Sampai saat ini, KUHP yang digunakan adalah kitab hukum pidana yang sudah ada sejak tahun 1918 dan merupakan turunan dari versi aslinya yang ada di Belanda. Keabsahan penggunaan KUHP Belanda ini juga sudah diatur sejak awal kemerdekaan, yakni pada tahun 1946 melalui UU No. 1 Tahun 1946.

Bahkan setelah undang-undang itu berlaku, Belanda (yang saat itu adalah NICA) kembali datang ke Indonesia dan lagi-lagi membawa KUHP yang baru yakni Wetboek van Strafrecht voor Indonesië. 

Adanya dua KUHP yang ironisnya sama-sama buatan asing ini membuat Indonesia menjadi bingung. Baru sampai tahun 1958, ditetapkanlah satu KUHP saja, yaitu Wetboek van Strafrecht voor Nederlands Indië, agar tidak terjadi kebingungan di kalangan masyarakat.

Muncul pertanyaan, “kapan Indonesia akan memiliki KUHP buatannya sendiri?” Memang dalam membangun sebuah kitab hukum pidana yang sangat lengkap bukanlah suatu hal yang mudah. Sama halnya dengan pepatah “Roma tidak dibangun dalam semalam”, KUHP juga memerlukan berbagai tahapan agar dapat benar-benar menjadi kitab hukum pidana yang komprehensif.

Kabar baiknya adalah bahwa dalam waktu dekat ini, Indonesia akan mengesahkan Rancangan Undang-Undang (RUU) KUHP. Ini akan menjadi KUHP yang bisa dibilang asli buatan Indonesia. Nantinya KUHP ini akan menggantikan KUHP “kuno” produk Belanda yang beberapa pasalnya sudah dihapus ataupun diubah dengan peraturan yang lebih baru. Selain itu, KUHP yang baru ini akan menjadi salah satu tanda akan kemerdekaan Indonesia dan menuju negara yang lebih mandiri dan berdikari.

Dalam merancang KUHP yang baru ini, ada beberapa hal yang berbeda dengan KUHP warisan Belanda. Sebagai contoh pada RUU KUHP, kejahatan dan pelanggaran sudah tidak dipisah melainkan dijadikan satu sebagai “tindak pidana.” Selain dalam hal pembagian kitab, unsur kalimat yang ada pada tiap-tiap pasalnya juga mengalami perubahan. Dalam kasus ini, kita menilik pada Pasal 420 ayat (1) RUU KUHP yang oleh masyarakat sedang menjadi topik perbincangan yang hangat.

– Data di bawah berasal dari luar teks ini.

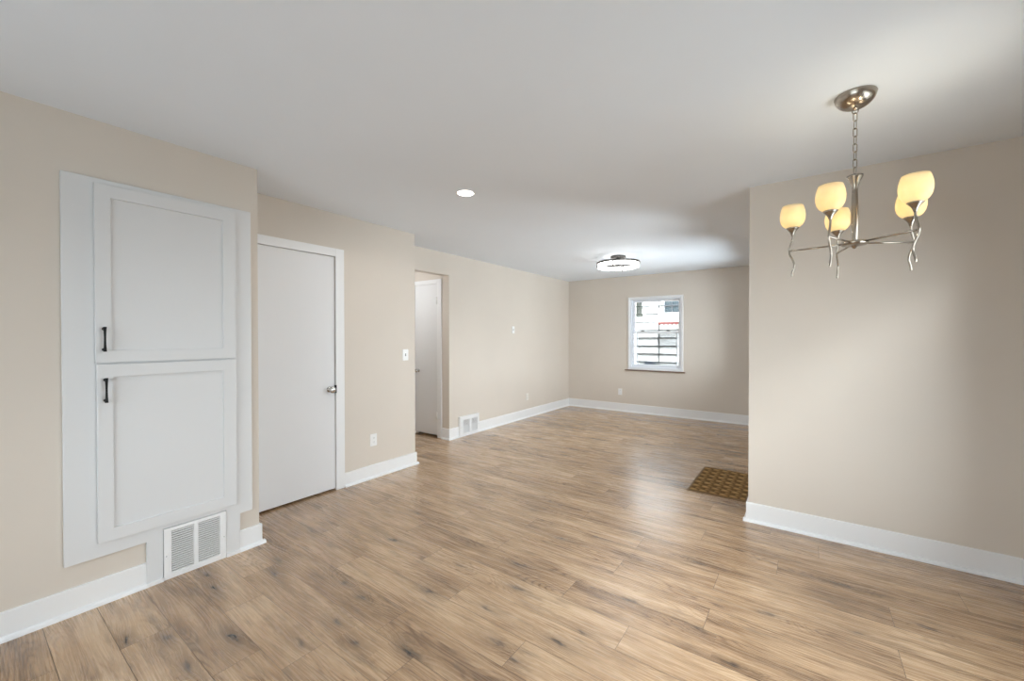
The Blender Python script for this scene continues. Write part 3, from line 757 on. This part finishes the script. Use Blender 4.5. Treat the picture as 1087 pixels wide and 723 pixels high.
# ------------------------------------------------------------------ outside the far window
NY = 10.2
hs = thing('house', 'white clapboard neighbouring house seen through the far window', 'house', (-2.4, NY, 0))
bm = nb(); e = .198
box(bm, -6.5, 2.5, NY+.03, NY+.3, -.6, 5.2)
z = .731-e*7
while z < 5.2:
    prism(bm, [(NY+.03, z), (NY-.004, z+.010), (NY+.022, z+e), (NY+.03, z+e)], 'X', -6.5, 2.5); z += e
obj('clapboard_wall', bm, 'siding', hs)
bm = nb(); z = .731-e*7
while z < 5.2: box(bm, -6.5, 2.5, NY-.006, NY+.02, z-.012, z+.012); z += e  # dark strips painted as the shade line below each board
obj('board_shade_lines', bm, 'siding_dark', hs)
bm = boxes((-2.914, -2.900, NY-.03, NY+.01, -.6, 5.2)); obj('downspout', bm, 'siding_dark', hs)
bm = nb(); box_frame(bm, -3.465, -3.315, NY-.03, NY+.01, 1.86, 2.225, .018)
for i in range(16): prism(bm, [(NY-.022, 1.885+i*.021), (NY-.004, 1.897+i*.021), (NY-.002, 1.893+i*.021), (NY-.020, 1.881+i*.021)], 'X', -3.45, -3.33)
obj('shutter', bm, 'shutter', hs)
bm = boxes((-3.25, -2.985, NY-.02, NY+.01, .62, .735)); bw = obj('basement_window', bm, 'ext_glass2', hs)
bm = nb(); box_frame(bm, -2.775, -2.40, NY-.035, NY, 1.93, 2.60, .02); box(bm, -2.60, -2.585, NY-.035, NY, 1.95, 2.58); box(bm, -2.755, -2.42, NY-.035, NY, 2.10, 2.118)
wf = obj('upper_window', bm, 'ext_frame', hs)
bm = boxes((-2.755, -2.42, NY-.012, NY-.008, 1.95, 2.58)); obj('pane', bm, 'ext_glass', wf)
bm = nb()
for i in range(4):
    f0, f1 = i/4, (i+1)/4
    ya, za = NY-.26*f0, 1.955-.25*f0; yb, zb = NY-.26*f1, 1.955-.25*f1
    prism(bm, [(ya, za), (yb-.0, zb+.012), (yb, zb), (ya, za-.012)], 'X', -2.90, -1.6)
aw = obj('awning', bm, 'awning', hs)
bm = nb(); pts = [(-2.86, 1.705), (-1.64, 1.705)]; n = 26
for i in range(n, -1, -1):
    pts.append((-2.86+1.22*i/n, 1.655-(.022 if i % 2 else 0)))
prism(bm, pts, 'Y', NY-.265, NY-.258); obj('red_scalloped_valance', bm, 'red', aw)
bm = nb(); box(bm, -7, 3, YF+.16, NY+.2, -.8, -.6); o = obj('ground', bm, 'grass'); o['kind'] = 'structure'; o['label'] = 'narrow side yard outside the far window'; o['category'] = 'ground'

Adapun bunyi pasal tersebut adalah “Setiap Orang yang melakukan perbuatan cabul terhadap orang lain yang berbeda atau sama jenis kelaminnya: a. di depan umum dipidana dengan pidana penjara paling lama 1 (satu) tahun 6 (enam) bulan atau pidana denda paling banyak kategori III. b. secara paksa dengan Kekerasan atau Ancaman Kekerasan dipidana dengan pidana penjara paling lama 9 (sembilan) tahun. c. yang dipublikasikan sebagai muatan dipidana dengan pidana penjara paling lama 9 (sembilan) tahun.”

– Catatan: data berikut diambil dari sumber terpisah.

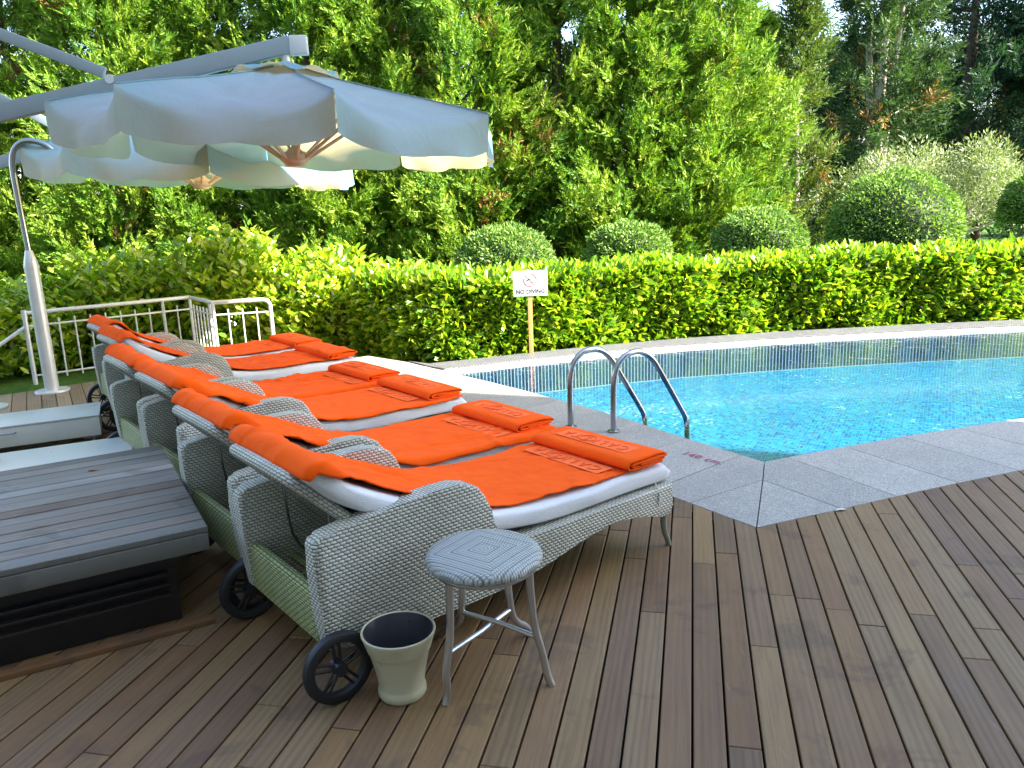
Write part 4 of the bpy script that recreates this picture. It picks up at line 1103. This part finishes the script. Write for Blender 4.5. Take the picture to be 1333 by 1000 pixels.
def limbs(mb, seed, H, R, n, zlo, up, r0):
    rng = random.Random(seed)
    for i in range(n):
        z = rng.uniform(zlo, H * .8); a = rng.random() * 2 * PI; L = R * (1 - z / H) * rng.uniform(.5, .9); d = Vector((math.cos(a), math.sin(a), 0))
        p0 = Vector((0, 0, z - .3 * up * L)); p1 = p0 + d * L * .5 + Vector((0, 0, L * .25 * up)); p2 = p0 + d * L + Vector((0, 0, L * .8 * up))
        mb.tube([p0, p1, p2], [r0 * (1 - z / H) + .008, r0 * .5 * (1 - z / H) + .006, .005], 5)
def make_tree(name, cat, label, group, loc, rz, sc, crown_data, H, R, trunk_r, mat, bark, seed=1, nl=24, zlo=.6, up=.7, multi=0):
    r = empty(name, loc, rz, label=label, cat=cat, group=group); r.scale = sc if isinstance(sc, tuple) else (sc, sc, sc)
    V, F, Cc = crown_data; fast_mesh('crown', V, F, mat, Cc, parent=r)
    mb = MB()
    if multi:
        rng = random.Random(seed)
        for k in range(multi):
            a = 2 * PI * k / multi + .4; d = Vector((math.cos(a), math.sin(a), 0)) * R * .16
            mb.tube([d * .15, d * .6 + Vector((0, 0, H * .3)), d * 1.5 + Vector((0, 0, H * .65)), d * 1.9 + Vector((0, 0, H * .95))], [trunk_r * .7, trunk_r * .55, trunk_r * .35, .01], 8)
    else: mb.tube([(0, 0, -.1), (.03, .02, H * .3), (-.02, .03, H * .6), (0, 0, H * .96)], [trunk_r, trunk_r * .75, trunk_r * .4, .012], 10)
    limbs(mb, seed, H, R, nl, zlo, up, trunk_r * .3)
    mb.build('trunk', bark, r)
    return r
variants = []
for i, (Rv, nb_) in enumerate(((1.3, 250), (1.15, 230), (1.4, 270))):
    variants.append(cypress_crown(20 + i, 7.6, Rv, .15, nb_, 46, 16, brown=.028))
def pxx(px, Y): return (px - 666.5) / 1040 * Y
protos = []
row = [  # px, Y, variant, scale, label
    (-70, 12.6, 0, 1.0, 'dense green cypress at the left edge, beyond the gooseneck pole'),
    (70, 13.2, 1, 1.0, 'dense green cypress rising behind the gooseneck pole and the parasol stays'),
    (190, 12.8, 2, .96, 'dense green cypress above the left part of the front parasol'),
    (310, 13.3, 0, 1.02, 'dense green cypress behind the arm of the front parasol'),
    (425, 12.9, 1, 1.0, 'dense green cypress just right of the front parasol peak'),
    (530, 13.4, 2, 1.03, 'dense green cypress above the right slope of the front parasol'),
    (635, 13.0, 0, .98, 'dense green cypress at the right tip of the front parasol, above the leftmost clipped ball'),
    (735, 13.5, 1, 1.05, 'dense green cypress between the two leftmost clipped balls'),
    (830, 13.2, 2, 1.0, 'bright green cypress behind the second clipped ball from the left'),
    (925, 13.4, 0, 1.0, 'bright green cypress with feathery upswept sprays left of the third clipped ball')]
for i, (px, Y, vi, sc, lab) in enumerate(row):
    loc = (pxx(px, Y), Y, -.16); rz = i * 1.37
    if vi >= len(protos):
        o = make_tree('cypress_tree', 'tree', lab, 'tall cypresses in a row behind the hedge', loc, rz, sc, variants[vi], 7.6, 1.3, .14, MT['cypress'], MT['bark'], vi)
        protos.append(o)
    else:
        o = copy_tree(protos[vi]); o.location = loc; o.rotation_euler = (0, 0, rz); o.scale = (sc, sc, sc); tag(o, lab)
back = [(-30, 16.2, 'cypress in the second row, in the gap left of the parasol stays'), (250, 16.4, 'cypress in the second row, filling the gap above the front parasol'), (480, 16.2, 'cypress in the second row, behind the gap right of the parasol peak'), (690, 16.5, 'cypress in the second row, behind the gap over the leftmost clipped ball'), (880, 16.4, 'cypress in the second row, in the gap beside the feathery cypress')]
for i, (px, Y, lab) in enumerate(back):
    o = copy_tree(protos[(i + 1) % 3]); o.location = (pxx(px, Y), Y, -.16); o.rotation_euler = (0, 0, 2.2 + i); o.scale = (1.1, 1.1, 1.0 - .02 * i); tag(o, lab)
# trees on the right
THIN = [(.030, .070, .018), (.065, .115, .025), (.105, .155, .035), (.16, .185, .06)]
make_tree('thin_cypress', 'tree', 'thin tree with bare twigs inside and a low top, below the patch of open sky', None, (pxx(1035, 14.2), 14.2, -.16), .4, (.95, .95, 1), cypress_crown(41, 4.9, .85, .5, 120, 26, 11, THIN, .6, .06, .15, 1.1, 1.6), 4.9, .8, .10, MT['cypress'], MT['palebark'], 5, 60, .5, .4)
DARK = [(.016, .042, .016), (.030, .070, .024), (.050, .100, .032), (.085, .135, .045)]
make_tree('pine_tree', 'tree', 'tall conifer with pale bare stems showing in its middle, right of the open sky', None, (pxx(1135, 18.5), 18.5, -.16), .9, 1.0, cypress_crown(43, 9.0, 1.75, 2.2, 170, 40, 11, DARK, .35, .07, .15, 1.5, 1.1), 9.0, 1.5, .16, MT['cypress'], MT['palebark'], 7, 50, 1.2, .5, multi=4)
make_tree('cedar_tree', 'tree', 'dark blue-green cedar with sky showing between its branches, upper right', None, (pxx(1245, 21), 21, -.16), 2.1, 1.0, cypress_crown(45, 11.0, 2.5, 2.4, 120, 62, 11, [(.012, .040, .024), (.022, .062, .034), (.040, .090, .045)], .18, .02, .1, 1.7, 1.1), 11.0, 2.4, .20, MT['cypress'], MT['bark'], 9, 46, 1.5, .25)
make_tree('cedar_tree', 'tree', 'dark cedar at the right edge, in deep shade behind the olive', None, (pxx(1385, 19.5), 19.5, -.16), .3, 1.0, cypress_crown(47, 7.6, 2.4, .8, 170, 48, 11, [(.012, .040, .022), (.022, .062, .030), (.040, .090, .040)], .2, .03, .05, 1.6, 1.2), 7.6, 2.3, .18, MT['cypress'], MT['bark'], 11, 30, 1.2, .25)
make_tree('cedar_tree', 'tree', 'dark low conifer between the thin tree and the cedar, behind the olive', None, (pxx(1130, 20.5), 20.5, -.16), 1.3, 1.0, cypress_crown(49, 5.2, 2.3, .3, 150, 48, 11, [(.012, .040, .022), (.022, .062, .030), (.040, .090, .040)], .2, .03, .0, 1.6, 1.4), 5.2, 2.2, .15, MT['cypress'], MT['bark'], 13, 20, 1.2, .25)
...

Menurut pasal di atas, ada beberapa kriteria yang harus dipenuhi agar tindakan cabul tersebut dapat dikenai hukuman pidana yakni di depan umum, dengan kekerasan, atau disebarkan sebagai konten bermuatan . Pasal tersebut juga tidak memandang bulu pada siapapun perbuatan tersebut dilakukan. Adanya kalimat “berbeda atau sama jenis kelaminnya” menjadi ramai diperbincangkan di masyarakat, khususnya di kalangan pendukung atau simpatisan gerakan LGBT.

Pasal tersebut dengan “cukup jelas” menyampaikan bahwa tindakan cabul bisa dilakukan oleh siapa saja, baik itu terhadap mereka yang memiliki jenis kelamin berbeda ataupun sama tanpa memandang usia. Tentu banyak masyarakat yang menyambut baik akan adanya unsur yang memperjelas pasal tersebut.

LGBT sampai sekarang masih dianggap sebagai hal yang tabu dan tidak sejalan dengan norma yang ada pada masyarakat Indonesia. Jika unsur tersebut tidak ditambahkan, maka yang ada hanyalah hukum yang rancu dan kurang lengkap. Kalimat itu berfungsi sebagai penegas bahwa tidak ada pengecualian atau hal yang luput terkait dengan pemidanaan tindakan pencabulan.